Но ведь и я, когда писал свои рассказы, тоже мог бы, закрыв глаза, вспомнить комнату моего детства. Пианино, на котором стояли старинные бронзовые часы с фигуркой крестьянского мальчика, сидящего на бронзовой лошадке. Он сидел на ней боком, свесив ноги, и я любил глядеть на его маленькие бронзовые ступни. Левой рукой он обнимал маленький снопик бронзовых колосьев, а правой придерживал лежащее на коленях бронзовое птичье гнездо с крохотными яичками. На корпусе – слева – из бронзовых завитушек высовывалась крохотная рогатинка, на которой висел медный ключик: им – точно раз в две недели – отец заводил часы. Делать это надо было медленно, совершая ровно десять полных оборотов, чтобы, не дай бог, не лопнула пружина.

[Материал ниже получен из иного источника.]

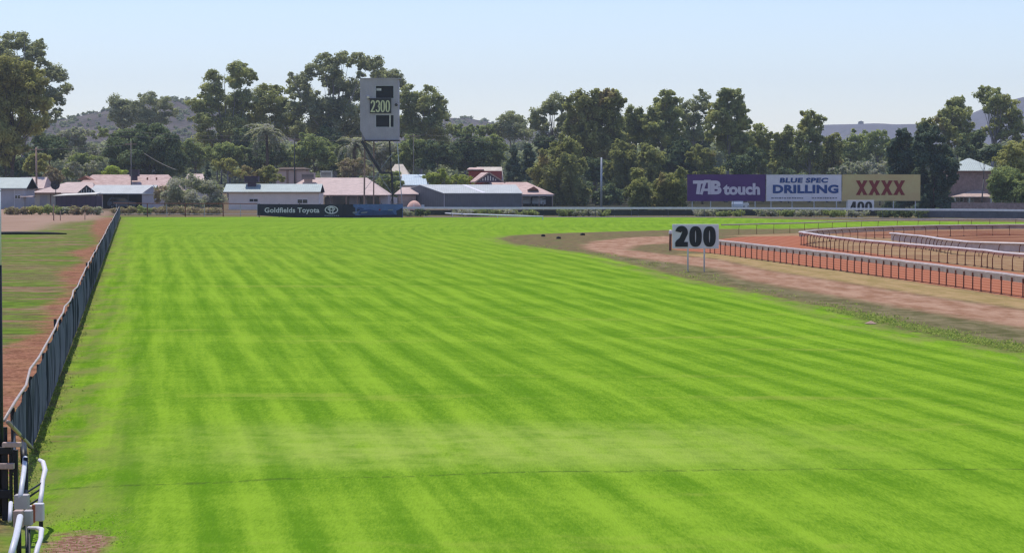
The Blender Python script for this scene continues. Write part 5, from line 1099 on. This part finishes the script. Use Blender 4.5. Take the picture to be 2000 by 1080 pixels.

Перед часами – гуськом – шли друг за другом семь маленьких мраморных слоников – один другого меньше. Слева и справа от часов стояли две узкие стеклянные вазы, в которые мама иногда ставила цветы (особенно запомнилась почему-то ветка мимозы). А перед вазами – в рамочках – фотографии. На одной – я, совсем маленький, годовалый. На другой – дед, которого я живьем ни разу не видел, с усами и бородкой, как у французского короля Генриха Четвертого, – тот самый дед, в честь которого меня назвали бы Феликсом, если бы я родился на шесть лет позже…

Но моя «память сердца» не помешала мне в одно мгновенье, легко и просто отречься от всех этих аксессуаров моего детства и выдумать, будто мой герой (то есть – я) уходил терзать свою домажорную гамму к соседям, потому что у них (в отличие от нас!) был рояль.

Впрочем, это мелкое предательство было совершеннейшим пустяком по сравнению с изменой, совершенной мною во втором моем рассказе.

Я постыдился описать моего отца таким, каким он был. Я предал его, сочинив себе другого отца, который, провожая нас в эвакуацию, не прыгнул в последний момент в теплушку, чтобы уехать с нами, а, отправив нас, ушел в ополчение и погиб.

Не знаю, не помню, что я думал тогда об этом, и думал ли вообще. Но совершенно очевидно, что где-то в глубине своего сознания (или подсознания) я верил, что не найти в себе сил расстаться со мною и с мамой, не смочь бросить нас одних на произвол непонятной военной судьбы – было неправильно. А записаться в ополчение и бессмысленно, без всякой пользы погибнуть в первые же месяцы войны или попасть в плен вместе с миллионами окруженцев, загубленных наложившим в штаны величайшим полководцем всех времен и народов, – вот это было бы правильно.

Вот и выходит, что и я тоже был одним из тех, кто – пусть не на деле, а только в сердце своем – но все-таки повторил подвиг Павлика Морозова.